In any case here is a paper that uses a better pivot selection: https://arxiv.org/abs/1610.10001

Moreover, IF @yurymalkov and co-authors in their paper did NOT search using the original similarity metric, a similarity-guided retrieval was used in my thesis (in particular in the last) section and in a follow-up paper. That is, it uses a simpler (or different distance/similarity) to construct a graph and a different (possibly more expensive similarity) to carry out retrieval. The idea isn't that groundbreaking, but my personal achievement was to show it could work well (and sometimes better than filter-and-generate) in this case:

  1. https://arxiv.org/abs/1910.03534
  2. http://boytsov.info/pubs/thesis_boytsov.pdf (section 3.3)

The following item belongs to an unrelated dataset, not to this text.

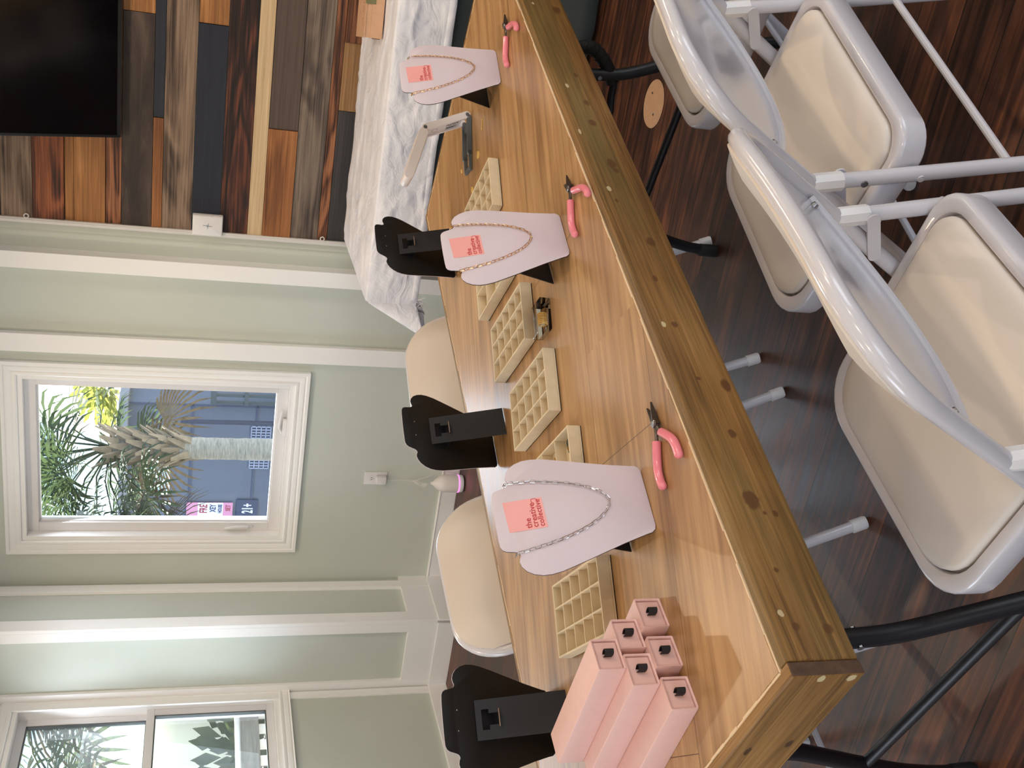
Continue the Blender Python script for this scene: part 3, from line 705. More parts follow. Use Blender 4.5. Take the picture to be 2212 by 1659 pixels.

BTW, the above mentioned paper by Babenko and Morozov did a very similar thing, which they actually admitted in the final version of the paper. Their paper has an interesting twist (missing in my work): They should that direct inner product search worked better than reduction to L2-search.

yurymalkov commented 2 years ago

Hi @searchivarius, thank you for the references.

The paper is indeed very hard to understand and was written only for Ekaterina's PhD defense. The similarity search is done with the original distance. The problem that is discussed is when there is only a distance between queries and documents, which can be, say, a neural network on top of the some user and item features of different nature (e.g. different counting features and content and collaborative features with incompatible semantics). So, the metric between the items is not defined and the papers address the problem of how to induce some metric to build a graph that can be used for the target metric to search. Using pivots seems like the most trivial thing to do to induce a metric between the items (and as you've mentioned, it probably is not the best way) and build at least some graph. The same idea is also studied in the paper by Stanislav and Artem (but much more clearly expressed and better studied).